Rajon Rondo zdecydował się jednak odpuścić ostatni back-to-back w tym sezonie, co oznacza że nie zagra w sobotnim meczu z Cleveland Cavaliers, kiedy to Celtowie zmierzą się z Kawalerzystami po graniu z Charlotte Bobcats u siebie dzień wcześniej. Rondo nie zagrał w ani jednym drugim spotkaniu back-to-back w tym sezonie, ale Brad Stevens zostawił mu drzwi otwarte, jeśli 28-latek chciałby w sobotę zagrać. Rondo powiedział jednak wczoraj, że nie ma takich planów, krótko, na temat i w swoim stylu odpowiadając na pytanie, czy zagra przeciwko Cavaliers – “Nie zagram.” Od powrotu na parkiety w połowie stycznia rozgrywający Celtics rozegrał dotychczas 28 spotkań, a licznik zatrzyma się najprawdopodobniej na 32.
Jeśli więc Rondo zagra we wszystkich pozostałych spotkaniach oprócz meczu z Cavaliers to ogółem wystąpi w 32 meczach w tym sezonie, co będzie najmniejszym wynikiem w jego dotychczasowej karierze. Łącznie z poprzednim sezonem (38 spotkań), w którym ponad połowę sezonu stracił z powodu zerwanego więzadła rozegra 70 spotkań, a więc łatwo policzyć, że uraz zabrał mu ponad sezon gry.
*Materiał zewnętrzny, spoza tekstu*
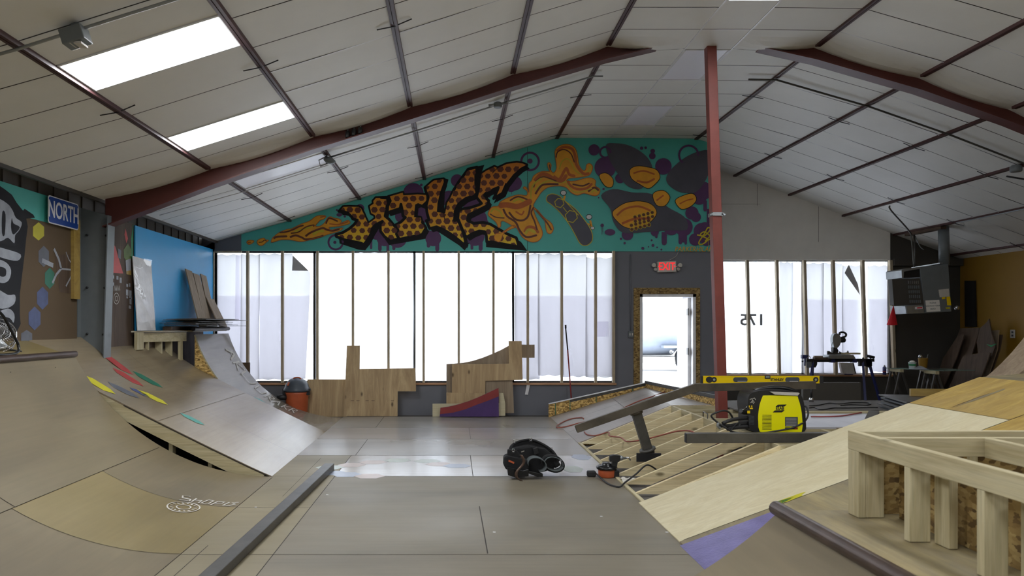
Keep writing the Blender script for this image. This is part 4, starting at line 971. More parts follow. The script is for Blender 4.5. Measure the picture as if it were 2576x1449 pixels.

Tak czy siak, ponad 30 spotkań rozegranych w tym sezonie to naprawdę solidny wynik, bo przecież wielu wątpiło, czy Rondo w ogóle wróci do gry. Wrócił i ten jego powrót jest całkiem udany, dlatego też z optymizmem można patrzeć w przyszłość.
Sam Rondo przyznał, że już na ten moment jest całkiem pewny siebie i nie jest zadowolony, że sezon dla Celtics i dla niego skończy się już w połowie kwietnia to jednak dodaje, że te dłuższe niż zwykle wakacje wykorzysta w odpowiedni sposób, by najpierw zregenerować siły i wzmocnić dolne partie ciała, by następnie wrócić do treningów i cały czas poprawiać swoją grę. Przypomnijmy, że przyszły sezon będzie dla 28-latka tzw. contract-year, gdyż Rondo stanie się niezastrzeżonym wolnym agentem w lipcu 2015 roku.